● **Exercise aim**: Read the listing and extract each line that includes the word "script".

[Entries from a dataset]
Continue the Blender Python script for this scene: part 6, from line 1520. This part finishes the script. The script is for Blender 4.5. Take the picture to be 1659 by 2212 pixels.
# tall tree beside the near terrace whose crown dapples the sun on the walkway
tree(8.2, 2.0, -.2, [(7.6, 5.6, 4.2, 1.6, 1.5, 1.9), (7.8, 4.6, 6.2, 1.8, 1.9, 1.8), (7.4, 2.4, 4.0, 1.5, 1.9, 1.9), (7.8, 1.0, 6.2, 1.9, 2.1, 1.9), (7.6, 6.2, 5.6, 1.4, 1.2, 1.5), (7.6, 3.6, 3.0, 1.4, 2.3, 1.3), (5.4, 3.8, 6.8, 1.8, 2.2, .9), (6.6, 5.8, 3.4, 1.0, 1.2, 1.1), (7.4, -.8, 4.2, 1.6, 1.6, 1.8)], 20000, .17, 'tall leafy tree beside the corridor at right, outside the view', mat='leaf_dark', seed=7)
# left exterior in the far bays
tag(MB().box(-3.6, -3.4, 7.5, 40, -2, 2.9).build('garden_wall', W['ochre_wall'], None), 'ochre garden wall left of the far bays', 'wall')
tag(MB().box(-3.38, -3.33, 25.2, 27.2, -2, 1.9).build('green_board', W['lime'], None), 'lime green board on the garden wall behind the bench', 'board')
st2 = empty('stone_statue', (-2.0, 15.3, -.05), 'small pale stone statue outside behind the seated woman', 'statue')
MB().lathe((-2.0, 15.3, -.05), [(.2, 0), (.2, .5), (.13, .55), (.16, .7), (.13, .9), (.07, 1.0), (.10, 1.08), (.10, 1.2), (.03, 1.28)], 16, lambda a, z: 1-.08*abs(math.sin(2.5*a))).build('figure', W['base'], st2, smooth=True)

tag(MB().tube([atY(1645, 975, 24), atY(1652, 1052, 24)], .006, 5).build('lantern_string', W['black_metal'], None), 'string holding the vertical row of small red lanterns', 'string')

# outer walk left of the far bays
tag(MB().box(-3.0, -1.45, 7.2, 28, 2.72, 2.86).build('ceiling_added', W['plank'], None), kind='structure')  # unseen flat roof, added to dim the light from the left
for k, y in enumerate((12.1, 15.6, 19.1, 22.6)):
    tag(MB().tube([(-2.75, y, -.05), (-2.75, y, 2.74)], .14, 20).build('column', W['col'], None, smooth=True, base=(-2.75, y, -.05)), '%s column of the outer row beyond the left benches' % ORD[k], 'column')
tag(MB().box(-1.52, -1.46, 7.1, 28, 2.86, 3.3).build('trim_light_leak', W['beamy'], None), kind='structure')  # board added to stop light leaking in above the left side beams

...

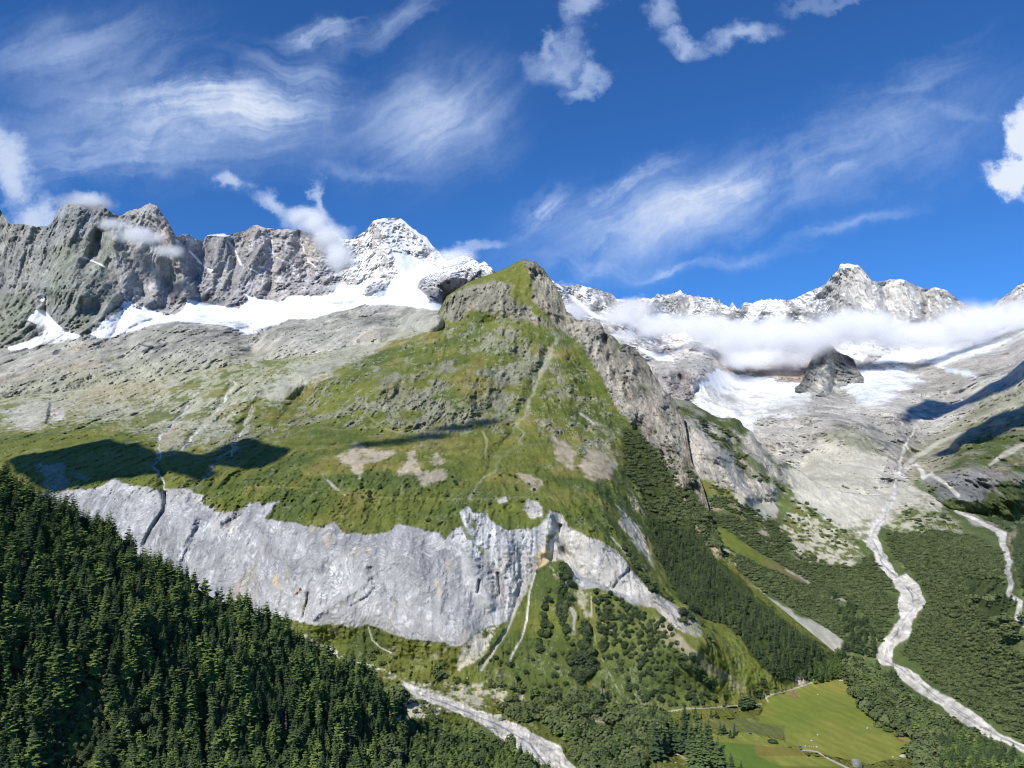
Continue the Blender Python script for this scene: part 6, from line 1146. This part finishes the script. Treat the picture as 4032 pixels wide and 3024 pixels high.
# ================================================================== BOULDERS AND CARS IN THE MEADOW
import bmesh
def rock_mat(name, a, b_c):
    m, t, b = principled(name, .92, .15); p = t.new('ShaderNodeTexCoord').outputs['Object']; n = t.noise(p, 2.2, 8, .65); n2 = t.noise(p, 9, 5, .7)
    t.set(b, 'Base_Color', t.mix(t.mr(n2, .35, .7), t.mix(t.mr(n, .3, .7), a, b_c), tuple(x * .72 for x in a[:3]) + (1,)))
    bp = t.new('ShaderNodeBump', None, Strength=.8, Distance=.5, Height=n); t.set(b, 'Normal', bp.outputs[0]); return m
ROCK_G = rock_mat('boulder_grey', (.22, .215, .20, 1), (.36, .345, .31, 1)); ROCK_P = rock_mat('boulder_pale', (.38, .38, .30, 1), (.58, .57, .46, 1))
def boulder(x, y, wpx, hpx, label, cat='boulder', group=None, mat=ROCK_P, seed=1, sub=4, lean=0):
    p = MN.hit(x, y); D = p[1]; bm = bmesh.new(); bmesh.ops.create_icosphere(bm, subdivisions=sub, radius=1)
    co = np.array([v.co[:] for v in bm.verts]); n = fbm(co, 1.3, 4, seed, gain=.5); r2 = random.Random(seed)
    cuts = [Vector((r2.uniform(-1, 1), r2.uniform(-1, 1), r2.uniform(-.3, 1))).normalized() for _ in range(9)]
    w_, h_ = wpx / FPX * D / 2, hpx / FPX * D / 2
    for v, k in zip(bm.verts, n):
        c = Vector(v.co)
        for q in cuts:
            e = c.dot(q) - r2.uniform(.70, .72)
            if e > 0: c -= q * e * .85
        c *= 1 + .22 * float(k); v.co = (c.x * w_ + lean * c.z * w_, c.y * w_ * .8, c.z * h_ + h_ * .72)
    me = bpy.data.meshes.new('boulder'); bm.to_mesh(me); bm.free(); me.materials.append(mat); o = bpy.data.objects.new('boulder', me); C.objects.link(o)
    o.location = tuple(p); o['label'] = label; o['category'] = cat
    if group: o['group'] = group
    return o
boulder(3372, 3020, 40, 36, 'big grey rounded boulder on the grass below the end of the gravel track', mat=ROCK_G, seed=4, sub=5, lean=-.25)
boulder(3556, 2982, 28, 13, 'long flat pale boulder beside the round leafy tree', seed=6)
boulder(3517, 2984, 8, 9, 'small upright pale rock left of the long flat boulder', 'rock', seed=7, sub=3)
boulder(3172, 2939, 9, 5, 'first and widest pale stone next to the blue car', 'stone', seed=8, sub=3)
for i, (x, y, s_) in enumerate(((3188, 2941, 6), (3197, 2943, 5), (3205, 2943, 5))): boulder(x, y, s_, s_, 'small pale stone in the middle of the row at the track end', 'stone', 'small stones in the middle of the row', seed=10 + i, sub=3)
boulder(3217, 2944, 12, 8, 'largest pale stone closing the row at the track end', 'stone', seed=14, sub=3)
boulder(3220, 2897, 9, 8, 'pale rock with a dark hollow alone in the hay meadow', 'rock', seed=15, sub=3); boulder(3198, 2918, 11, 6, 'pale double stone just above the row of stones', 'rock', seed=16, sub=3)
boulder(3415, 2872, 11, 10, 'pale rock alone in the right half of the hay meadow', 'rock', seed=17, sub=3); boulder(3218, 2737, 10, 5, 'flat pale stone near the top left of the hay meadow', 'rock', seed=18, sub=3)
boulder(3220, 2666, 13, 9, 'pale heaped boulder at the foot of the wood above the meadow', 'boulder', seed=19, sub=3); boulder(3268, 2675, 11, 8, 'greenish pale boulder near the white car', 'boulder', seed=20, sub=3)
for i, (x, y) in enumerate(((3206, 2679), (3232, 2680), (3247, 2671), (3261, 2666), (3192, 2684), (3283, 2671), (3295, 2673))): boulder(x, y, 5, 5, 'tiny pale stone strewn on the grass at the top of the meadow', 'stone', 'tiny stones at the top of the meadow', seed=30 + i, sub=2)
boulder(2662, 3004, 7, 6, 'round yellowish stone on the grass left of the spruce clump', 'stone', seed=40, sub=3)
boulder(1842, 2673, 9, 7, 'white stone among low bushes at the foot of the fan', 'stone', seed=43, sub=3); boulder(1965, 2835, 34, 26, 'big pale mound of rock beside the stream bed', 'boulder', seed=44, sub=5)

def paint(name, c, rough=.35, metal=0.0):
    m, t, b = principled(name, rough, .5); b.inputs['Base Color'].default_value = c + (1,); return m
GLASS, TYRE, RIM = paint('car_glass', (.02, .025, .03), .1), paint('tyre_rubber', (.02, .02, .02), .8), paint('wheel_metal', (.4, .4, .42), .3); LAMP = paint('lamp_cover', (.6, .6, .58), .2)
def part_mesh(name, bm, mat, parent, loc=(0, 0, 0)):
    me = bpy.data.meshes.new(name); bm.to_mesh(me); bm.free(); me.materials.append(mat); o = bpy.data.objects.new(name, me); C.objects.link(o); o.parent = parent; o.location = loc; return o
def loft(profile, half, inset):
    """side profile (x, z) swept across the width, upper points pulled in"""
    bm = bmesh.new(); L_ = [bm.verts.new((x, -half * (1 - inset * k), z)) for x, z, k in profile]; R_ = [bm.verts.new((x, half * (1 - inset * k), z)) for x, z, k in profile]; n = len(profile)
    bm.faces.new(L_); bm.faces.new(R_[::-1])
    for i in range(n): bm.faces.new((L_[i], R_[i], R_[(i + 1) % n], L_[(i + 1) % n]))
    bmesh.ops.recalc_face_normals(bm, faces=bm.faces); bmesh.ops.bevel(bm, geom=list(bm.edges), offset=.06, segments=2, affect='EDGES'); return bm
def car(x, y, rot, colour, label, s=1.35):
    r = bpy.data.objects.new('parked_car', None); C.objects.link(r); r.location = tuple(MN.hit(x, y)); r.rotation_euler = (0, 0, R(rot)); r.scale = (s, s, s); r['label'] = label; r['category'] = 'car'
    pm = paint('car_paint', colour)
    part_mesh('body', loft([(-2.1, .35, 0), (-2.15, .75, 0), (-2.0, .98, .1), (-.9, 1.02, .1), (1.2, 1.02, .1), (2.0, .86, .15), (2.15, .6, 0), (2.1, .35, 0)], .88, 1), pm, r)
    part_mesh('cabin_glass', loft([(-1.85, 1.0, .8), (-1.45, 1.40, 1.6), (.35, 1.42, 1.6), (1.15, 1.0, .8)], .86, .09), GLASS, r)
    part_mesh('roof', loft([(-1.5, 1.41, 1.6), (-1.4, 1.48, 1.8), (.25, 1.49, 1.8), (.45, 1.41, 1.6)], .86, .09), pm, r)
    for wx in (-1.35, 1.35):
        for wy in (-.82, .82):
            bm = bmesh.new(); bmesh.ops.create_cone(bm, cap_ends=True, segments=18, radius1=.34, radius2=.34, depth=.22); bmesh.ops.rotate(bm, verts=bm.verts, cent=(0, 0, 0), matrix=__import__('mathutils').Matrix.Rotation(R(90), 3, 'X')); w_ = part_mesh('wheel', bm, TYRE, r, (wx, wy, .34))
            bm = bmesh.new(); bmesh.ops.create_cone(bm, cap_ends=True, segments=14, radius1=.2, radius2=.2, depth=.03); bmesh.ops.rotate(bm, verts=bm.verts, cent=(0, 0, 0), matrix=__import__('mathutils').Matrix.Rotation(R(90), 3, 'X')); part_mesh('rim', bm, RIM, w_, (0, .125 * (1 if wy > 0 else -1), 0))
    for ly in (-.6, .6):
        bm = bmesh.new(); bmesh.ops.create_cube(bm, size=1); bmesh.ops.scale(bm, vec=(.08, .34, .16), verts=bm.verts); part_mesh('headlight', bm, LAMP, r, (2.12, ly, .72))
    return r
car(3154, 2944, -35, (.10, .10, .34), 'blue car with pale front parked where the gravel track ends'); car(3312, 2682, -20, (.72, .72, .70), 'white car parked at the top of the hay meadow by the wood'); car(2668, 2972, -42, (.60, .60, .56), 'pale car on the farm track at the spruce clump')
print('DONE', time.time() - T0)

● **Response**:
Continue the Blender Python script for this scene: part 6, from line 1520. This part finishes the script. The script is for Blender 4.5. Take the picture to be 1659 by 2212 pixels.
Continue the Blender Python script for this scene: part 6, from line 1146. This part finishes the script. Treat the picture as 4032 pixels wide and 3024 pixels high.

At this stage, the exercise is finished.